Science and technology have issued many challenges to lines that have been drawn between life and non-life, organic and inorganic, human and non-human. The anthropocentric world view where the measure of objects and life forms resides inside the human brain, is gradually being replaced by a realisation that those lines are blurred and instead of the human-faced measuring tape we have a single-sided loop akin to a Möbius strip. The ecological awareness that begins with a depressive anxiety and flows into a sweet realisation that in our fight to prevent ecological catastrophe, we must fight against ourselves. There’s a need for a conceptual change in the human world view which raises humans to the same plateau with non-humans and stops looking for absolute knowledge, language, power.

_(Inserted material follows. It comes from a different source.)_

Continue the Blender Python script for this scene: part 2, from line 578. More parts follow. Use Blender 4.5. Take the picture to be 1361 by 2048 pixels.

We humans contain non-human symbionts as part of the way in which we are human; we couldn’t live without them. We are not human all the way through. We and all other lifeforms exist in an ambiguous space between rigid categories.

Being Ecological, Timothy Morton.

Main works in this cluster are Dark Ecology for a Logic of Future Coexistence; Humankind: Solidarity with Non-Human People; Being Ecological.

We may also include Timothy Morton’s newest work Hyposubjects here. Co-written with anthropologist Dominic Boyer, it perfectly demonstrates Morton’s way of thinking and writing. Free PDF is available HERE

The best introduction to Timothy Morton’s engaging, knowingly eclectic and meandering thought processes is to listen to himself, of course:

Realizing that there are lots of different temporality formats is basically what ecological awareness is. It’s equivalent to acknowledging in a deep way the existence of beings that aren’t you, with whom you coexist. Once you’ve done that, you can’t un-acknowledge it. There’s no going back.